At 19, Heather Robertson wrote an editorial that enflamed the college jocks, sparking a career dedicated to fearless reporting. Regan Reid takes a revealing look at Canada’s feistiest journalist. This story originally appeared in the Winter 2012 issue of the Ryerson Review of Journalism.
At 19, Heather Robertson wrote an editorial that enflamed the college jocks, sparking a career dedicated to fearless reporting. Regan Reid takes a revealing look at Canada’s feistiest journalist. This story originally appeared in the Winter 2012 issue of the Ryerson Review of Journalism.
When I ask Heather Robertson if it was worth it to spend 15 years of her life fighting two class action lawsuits against the largest media corporations in Canada, her response is characteristically modest. “Oh sure, yeah,” she says quietly.
But then she brings up Rob Roy, the film starring Liam Neeson (whom she loves) as the heroic Highland Scot who takes on the nobility. We talked earlier about her Scottish roots and her belief that it was in her blood to “stick it to the corporation," and I could hear the excitement rise in her voice as she described the film. “There’s this wonderful scene where Rob Roy’s wife is in the process of being raped by the steward or something and she pulls out her dirk and she stabs him in the nut!” She laughs as she triumphantly shakes her fists in the air. “And that’s where I come from.”

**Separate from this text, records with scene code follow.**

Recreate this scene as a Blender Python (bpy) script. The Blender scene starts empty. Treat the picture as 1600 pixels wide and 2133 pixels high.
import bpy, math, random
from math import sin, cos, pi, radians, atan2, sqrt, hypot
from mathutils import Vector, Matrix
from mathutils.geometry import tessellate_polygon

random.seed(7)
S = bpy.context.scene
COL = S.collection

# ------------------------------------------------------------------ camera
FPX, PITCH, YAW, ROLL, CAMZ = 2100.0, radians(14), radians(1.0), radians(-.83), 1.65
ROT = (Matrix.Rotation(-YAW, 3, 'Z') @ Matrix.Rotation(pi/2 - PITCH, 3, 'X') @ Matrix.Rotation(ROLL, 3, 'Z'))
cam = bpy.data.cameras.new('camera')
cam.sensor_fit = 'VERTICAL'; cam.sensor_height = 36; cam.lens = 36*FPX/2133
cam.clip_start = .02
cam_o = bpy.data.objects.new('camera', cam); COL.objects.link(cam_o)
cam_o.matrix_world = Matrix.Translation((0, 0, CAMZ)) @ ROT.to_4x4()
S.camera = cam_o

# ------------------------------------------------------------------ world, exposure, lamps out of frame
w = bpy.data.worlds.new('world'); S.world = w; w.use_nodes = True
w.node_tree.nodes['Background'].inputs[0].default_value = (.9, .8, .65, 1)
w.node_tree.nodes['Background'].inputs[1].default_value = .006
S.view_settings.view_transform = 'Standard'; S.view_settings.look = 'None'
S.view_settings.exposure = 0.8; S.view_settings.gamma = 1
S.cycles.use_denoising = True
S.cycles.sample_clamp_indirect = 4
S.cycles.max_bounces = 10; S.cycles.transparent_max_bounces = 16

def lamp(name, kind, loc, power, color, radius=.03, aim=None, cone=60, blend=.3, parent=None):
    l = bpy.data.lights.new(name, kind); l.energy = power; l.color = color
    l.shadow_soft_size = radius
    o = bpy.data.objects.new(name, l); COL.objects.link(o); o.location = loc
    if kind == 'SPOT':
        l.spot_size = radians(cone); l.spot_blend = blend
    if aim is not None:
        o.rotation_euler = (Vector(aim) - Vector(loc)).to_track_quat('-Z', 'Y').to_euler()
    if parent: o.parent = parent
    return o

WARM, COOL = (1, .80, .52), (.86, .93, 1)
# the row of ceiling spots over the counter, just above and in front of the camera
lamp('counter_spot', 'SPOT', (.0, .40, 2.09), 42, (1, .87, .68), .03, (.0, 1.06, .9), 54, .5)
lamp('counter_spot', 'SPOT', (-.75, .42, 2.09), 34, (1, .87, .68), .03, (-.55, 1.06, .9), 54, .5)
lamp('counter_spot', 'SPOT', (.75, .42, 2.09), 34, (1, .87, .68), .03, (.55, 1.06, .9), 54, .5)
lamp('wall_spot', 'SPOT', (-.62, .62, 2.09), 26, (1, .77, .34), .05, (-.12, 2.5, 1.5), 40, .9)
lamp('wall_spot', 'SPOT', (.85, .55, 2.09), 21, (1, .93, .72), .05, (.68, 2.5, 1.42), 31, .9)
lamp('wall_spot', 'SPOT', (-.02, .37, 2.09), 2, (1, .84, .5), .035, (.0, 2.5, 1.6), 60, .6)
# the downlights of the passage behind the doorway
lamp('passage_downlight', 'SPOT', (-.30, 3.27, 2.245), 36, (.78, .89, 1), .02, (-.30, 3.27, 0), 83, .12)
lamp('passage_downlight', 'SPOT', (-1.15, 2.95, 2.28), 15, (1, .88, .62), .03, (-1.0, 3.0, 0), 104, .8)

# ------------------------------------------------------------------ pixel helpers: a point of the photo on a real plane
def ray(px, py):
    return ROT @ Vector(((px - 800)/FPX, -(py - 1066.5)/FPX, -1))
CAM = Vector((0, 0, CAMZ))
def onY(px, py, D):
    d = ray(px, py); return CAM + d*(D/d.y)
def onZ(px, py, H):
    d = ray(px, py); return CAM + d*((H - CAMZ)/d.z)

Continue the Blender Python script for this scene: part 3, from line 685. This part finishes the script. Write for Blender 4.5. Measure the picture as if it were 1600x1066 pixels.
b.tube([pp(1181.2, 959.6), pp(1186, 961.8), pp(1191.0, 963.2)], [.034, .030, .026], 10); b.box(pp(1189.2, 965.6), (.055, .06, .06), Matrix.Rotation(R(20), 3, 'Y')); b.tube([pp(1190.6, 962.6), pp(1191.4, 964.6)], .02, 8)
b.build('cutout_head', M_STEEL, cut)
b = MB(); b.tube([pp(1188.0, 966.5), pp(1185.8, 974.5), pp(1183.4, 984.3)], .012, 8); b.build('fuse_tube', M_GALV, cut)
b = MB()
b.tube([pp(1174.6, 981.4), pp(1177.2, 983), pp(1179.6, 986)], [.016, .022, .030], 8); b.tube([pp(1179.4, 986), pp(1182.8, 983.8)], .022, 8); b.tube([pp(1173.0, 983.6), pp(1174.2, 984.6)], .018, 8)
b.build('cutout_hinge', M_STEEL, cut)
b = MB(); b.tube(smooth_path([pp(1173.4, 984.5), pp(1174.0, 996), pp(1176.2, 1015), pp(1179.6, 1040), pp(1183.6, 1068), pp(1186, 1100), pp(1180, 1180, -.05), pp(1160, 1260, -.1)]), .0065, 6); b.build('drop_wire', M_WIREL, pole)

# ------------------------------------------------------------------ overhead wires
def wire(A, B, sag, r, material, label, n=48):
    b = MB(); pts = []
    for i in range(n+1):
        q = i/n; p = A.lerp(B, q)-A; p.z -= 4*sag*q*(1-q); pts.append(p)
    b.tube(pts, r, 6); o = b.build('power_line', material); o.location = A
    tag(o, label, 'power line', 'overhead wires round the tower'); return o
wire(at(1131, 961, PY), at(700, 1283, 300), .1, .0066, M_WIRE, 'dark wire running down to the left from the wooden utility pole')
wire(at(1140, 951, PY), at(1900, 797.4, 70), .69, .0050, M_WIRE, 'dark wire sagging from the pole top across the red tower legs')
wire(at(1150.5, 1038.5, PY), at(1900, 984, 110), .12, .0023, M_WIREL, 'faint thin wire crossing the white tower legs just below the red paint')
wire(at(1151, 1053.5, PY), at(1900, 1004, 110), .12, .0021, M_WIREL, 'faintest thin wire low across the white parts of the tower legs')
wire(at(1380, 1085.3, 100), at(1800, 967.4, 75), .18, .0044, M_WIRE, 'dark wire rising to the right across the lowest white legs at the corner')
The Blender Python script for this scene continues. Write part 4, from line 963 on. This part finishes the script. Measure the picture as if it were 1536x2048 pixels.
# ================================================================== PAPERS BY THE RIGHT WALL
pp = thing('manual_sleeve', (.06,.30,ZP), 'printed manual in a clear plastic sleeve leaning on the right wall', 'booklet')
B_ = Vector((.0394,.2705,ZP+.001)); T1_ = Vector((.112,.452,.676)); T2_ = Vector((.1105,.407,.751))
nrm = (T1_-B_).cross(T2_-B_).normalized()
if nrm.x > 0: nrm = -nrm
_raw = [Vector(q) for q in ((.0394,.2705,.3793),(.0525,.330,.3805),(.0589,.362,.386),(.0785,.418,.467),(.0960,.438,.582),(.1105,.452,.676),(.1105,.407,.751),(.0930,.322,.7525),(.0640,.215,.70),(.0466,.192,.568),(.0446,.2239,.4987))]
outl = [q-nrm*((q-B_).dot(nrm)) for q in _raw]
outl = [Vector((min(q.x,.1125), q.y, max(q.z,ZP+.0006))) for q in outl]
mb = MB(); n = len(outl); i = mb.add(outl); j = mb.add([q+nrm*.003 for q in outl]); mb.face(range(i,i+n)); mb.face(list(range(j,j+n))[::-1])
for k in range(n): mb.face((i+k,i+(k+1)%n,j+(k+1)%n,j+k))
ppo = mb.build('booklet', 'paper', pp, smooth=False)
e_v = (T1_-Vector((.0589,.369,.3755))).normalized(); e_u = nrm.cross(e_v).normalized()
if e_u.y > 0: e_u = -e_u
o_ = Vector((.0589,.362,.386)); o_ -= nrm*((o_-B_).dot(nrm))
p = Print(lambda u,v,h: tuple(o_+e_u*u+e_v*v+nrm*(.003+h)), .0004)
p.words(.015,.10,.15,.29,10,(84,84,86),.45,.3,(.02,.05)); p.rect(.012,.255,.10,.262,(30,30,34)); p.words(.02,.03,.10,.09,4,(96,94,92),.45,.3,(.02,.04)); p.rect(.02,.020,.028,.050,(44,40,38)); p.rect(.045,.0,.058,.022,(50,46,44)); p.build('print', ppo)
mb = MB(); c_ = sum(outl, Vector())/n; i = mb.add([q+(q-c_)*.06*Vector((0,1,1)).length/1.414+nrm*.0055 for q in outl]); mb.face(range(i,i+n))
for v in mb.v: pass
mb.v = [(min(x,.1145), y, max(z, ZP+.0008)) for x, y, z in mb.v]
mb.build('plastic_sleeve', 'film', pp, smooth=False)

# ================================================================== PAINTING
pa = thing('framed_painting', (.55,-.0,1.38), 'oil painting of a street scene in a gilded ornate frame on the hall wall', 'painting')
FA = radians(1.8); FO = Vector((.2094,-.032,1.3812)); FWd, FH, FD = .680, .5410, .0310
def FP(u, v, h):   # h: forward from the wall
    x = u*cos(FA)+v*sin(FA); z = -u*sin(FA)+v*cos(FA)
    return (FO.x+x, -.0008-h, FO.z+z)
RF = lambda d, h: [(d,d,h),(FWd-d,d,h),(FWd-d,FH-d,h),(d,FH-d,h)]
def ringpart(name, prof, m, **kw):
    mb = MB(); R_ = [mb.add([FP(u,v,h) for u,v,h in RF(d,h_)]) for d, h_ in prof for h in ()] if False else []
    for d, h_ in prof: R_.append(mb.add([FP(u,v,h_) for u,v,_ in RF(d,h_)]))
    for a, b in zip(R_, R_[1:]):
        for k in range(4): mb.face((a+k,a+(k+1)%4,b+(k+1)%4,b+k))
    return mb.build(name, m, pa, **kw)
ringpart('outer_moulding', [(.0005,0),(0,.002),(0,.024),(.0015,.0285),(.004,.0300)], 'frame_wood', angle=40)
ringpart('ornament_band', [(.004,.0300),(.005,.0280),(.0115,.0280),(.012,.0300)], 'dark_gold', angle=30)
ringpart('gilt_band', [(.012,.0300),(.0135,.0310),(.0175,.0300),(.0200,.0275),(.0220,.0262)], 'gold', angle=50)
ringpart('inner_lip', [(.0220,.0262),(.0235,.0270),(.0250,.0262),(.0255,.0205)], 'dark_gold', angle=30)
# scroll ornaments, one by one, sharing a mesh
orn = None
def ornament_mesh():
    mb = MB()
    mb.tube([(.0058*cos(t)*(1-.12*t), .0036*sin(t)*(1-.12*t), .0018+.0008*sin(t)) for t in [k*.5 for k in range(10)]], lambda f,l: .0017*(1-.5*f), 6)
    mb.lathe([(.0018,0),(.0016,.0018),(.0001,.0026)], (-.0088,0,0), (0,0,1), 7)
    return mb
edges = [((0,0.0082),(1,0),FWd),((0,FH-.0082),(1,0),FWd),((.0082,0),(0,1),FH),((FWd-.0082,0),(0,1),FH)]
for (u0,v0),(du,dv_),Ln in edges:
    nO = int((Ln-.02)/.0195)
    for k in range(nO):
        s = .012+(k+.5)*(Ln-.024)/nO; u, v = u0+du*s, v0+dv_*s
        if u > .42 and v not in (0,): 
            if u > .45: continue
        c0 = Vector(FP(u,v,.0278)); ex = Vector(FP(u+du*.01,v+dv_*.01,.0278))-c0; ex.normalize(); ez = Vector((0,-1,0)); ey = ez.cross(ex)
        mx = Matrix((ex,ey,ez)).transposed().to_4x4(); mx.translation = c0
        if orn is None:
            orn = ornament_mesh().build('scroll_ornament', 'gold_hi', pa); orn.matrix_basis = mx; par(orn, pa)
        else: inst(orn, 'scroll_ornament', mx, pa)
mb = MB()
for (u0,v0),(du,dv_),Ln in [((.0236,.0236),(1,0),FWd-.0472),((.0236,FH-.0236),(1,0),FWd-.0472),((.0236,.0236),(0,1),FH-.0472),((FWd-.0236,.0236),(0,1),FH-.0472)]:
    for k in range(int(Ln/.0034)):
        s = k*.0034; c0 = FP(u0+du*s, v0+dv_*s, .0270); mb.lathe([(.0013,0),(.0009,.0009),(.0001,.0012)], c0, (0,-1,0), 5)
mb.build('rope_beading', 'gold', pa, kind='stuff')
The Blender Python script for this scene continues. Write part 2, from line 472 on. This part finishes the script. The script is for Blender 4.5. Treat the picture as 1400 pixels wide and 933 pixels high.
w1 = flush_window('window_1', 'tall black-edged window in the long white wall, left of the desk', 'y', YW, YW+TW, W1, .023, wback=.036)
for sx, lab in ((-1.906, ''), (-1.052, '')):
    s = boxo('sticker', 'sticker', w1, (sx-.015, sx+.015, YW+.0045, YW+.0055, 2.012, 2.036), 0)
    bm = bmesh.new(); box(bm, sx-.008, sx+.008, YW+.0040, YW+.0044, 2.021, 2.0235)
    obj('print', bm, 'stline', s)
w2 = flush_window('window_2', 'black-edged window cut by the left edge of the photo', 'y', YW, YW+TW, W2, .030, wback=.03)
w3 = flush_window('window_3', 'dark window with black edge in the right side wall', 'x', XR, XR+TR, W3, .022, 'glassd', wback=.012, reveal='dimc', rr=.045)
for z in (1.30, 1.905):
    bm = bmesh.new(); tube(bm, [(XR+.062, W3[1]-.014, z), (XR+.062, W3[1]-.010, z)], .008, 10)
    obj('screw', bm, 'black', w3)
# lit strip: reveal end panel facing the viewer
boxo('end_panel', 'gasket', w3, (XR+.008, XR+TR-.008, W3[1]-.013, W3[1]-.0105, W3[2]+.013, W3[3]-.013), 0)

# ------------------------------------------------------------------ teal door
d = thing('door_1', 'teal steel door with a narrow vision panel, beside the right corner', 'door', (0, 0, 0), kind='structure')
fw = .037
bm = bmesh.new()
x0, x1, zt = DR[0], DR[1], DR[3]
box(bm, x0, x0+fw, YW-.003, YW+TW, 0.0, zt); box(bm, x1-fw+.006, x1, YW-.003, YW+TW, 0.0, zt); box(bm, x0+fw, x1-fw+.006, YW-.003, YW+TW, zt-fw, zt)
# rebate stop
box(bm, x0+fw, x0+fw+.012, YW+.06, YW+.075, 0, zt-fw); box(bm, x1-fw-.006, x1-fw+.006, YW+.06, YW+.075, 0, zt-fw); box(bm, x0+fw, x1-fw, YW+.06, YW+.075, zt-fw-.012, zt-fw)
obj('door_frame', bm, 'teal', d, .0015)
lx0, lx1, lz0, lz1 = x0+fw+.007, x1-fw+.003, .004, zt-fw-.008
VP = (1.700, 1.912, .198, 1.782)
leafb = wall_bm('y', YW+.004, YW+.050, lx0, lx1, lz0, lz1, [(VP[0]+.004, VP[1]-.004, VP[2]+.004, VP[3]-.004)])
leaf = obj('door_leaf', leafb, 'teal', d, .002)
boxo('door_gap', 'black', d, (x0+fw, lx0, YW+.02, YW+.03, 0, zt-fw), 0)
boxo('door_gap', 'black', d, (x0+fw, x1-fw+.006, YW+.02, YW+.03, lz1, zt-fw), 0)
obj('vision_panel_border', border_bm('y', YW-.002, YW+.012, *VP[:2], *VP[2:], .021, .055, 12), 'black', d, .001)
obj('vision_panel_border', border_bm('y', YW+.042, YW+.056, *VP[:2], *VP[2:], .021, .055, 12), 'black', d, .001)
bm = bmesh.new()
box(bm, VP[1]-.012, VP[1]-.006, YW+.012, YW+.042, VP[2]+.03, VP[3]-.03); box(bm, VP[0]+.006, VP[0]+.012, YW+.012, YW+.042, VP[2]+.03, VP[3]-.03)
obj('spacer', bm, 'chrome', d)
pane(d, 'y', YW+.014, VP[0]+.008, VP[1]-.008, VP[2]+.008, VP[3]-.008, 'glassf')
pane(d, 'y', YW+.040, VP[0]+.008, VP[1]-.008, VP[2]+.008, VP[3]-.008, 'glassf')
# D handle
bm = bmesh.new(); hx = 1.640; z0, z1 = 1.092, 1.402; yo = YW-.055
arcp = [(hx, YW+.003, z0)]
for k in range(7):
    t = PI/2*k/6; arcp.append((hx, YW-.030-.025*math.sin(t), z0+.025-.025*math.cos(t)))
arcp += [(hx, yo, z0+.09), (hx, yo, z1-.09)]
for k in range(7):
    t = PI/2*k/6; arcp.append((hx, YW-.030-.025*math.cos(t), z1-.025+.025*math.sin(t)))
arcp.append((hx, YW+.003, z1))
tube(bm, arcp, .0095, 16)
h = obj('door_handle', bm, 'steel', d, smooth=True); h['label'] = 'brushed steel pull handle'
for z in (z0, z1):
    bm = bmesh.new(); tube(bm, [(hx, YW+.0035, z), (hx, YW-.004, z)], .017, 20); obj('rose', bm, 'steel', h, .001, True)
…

Heather Robertson filed her lawsuits on behalf of all Canadian freelance writers who had their work reproduced on electronic databases without their knowledge, consent or compensation. She took on Canada’s media giants—and she won. “Here I was, this middle-aged Canadian woman, suddenly being robbed of my creative work by a laird,” she says. “I saw it as this tremendous challenge. I reached for my dirk and off I went.”
***
Heather Robertson wanted no part of a football team. In 1961, the University of Manitoba was again considering forming a squad, even though teams had already folded twice due to high costs and low support. But “the football boys,” as Robertson called them, wanted to try again—at the expense of the students and administration. So, as editor of the school’s newspaper, The Manitoban, the 19-year-old wrote a fiery editorial denouncing the proposal. “Again this year they are peddling football—an easy, instant remedy for all the ills that affect Manitoba,” she began. “Are three expensive games per season in a makeshift stadium in foul weather against teams from places most of us have only heard about and wouldn’t particularly care to visit going to suddenly make us full of college spirit?”
The jocks called for her head. They wanted their team and they wanted Robertson fired for speaking out against it. So the student council called on her to justify her words. “She wasn’t objective!” the football fanatics argued. “It was an editorial!” she countered. As she stood inside the student centre making her case, she heard a dull roar outside as a group of protesting jocks shouted into a megaphone and demanded their team. Then, through the windows of the small room, Robertson watched in shock as the throng raised a stuffed figure by a rope around its neck. She quickly realized that the bundle of straw, with its long hair and skirt, was her effigy. It wasn’t enough to just symbolically hang her; the crowd outside wanted more. The mob lit a fire under the straw and soon “Heather Robertson” was up in flames. All this over an editorial?
The football boys were just the first of many opponents Robertson would face in her journalism career. She’d win some battles and lose others, be labelled a communist and get sued for libel. But when she was just a sheltered 19-year-old girl, inspiring a demonstration was incredibly exciting—journalism was exciting. She didn’t know it then, but the excitement wouldn’t end there.
Today, at 69, Robertson walks with a slight limp, has short white hair and wears slacks and loafers. She has a warm laugh, works on her garden and can’t help but talk about her kids (her son is a film editor who worked on the Angelina Jolie action movie Salt). But in many ways, Robertson is far from ordinary. For 15 years she fought two class action lawsuits against the largest media corporations in Canada—and won. She filed on behalf of all Canadian freelance writers who had their work reproduced on electronic databases without their knowledge, consent or compensation. The media giants paid millions.
Many journalists now associate Robertson with those landmark lawsuits. They celebrate her for standing up for her peers, keeping everyone updated on the case and, of course, for the “Heather Robertson cheques,” some in the tens of thousands of dollars. But plenty of the freelancers who were thrilled to cash those cheques know little about the woman who fought for them. They don’t know about her 50-year career, her 18 books and her three novels, or her role in the creation of the Professional Writers Association of Canada. Though Robertson’s lawsuits have been important to Canadian journalists, they are just the latest battle in a career marked by activism. “She was a muckraker,” says Don Obe, her editor at Toronto Life. “She was out to right wrongs and she was her whole magazine-writing career.”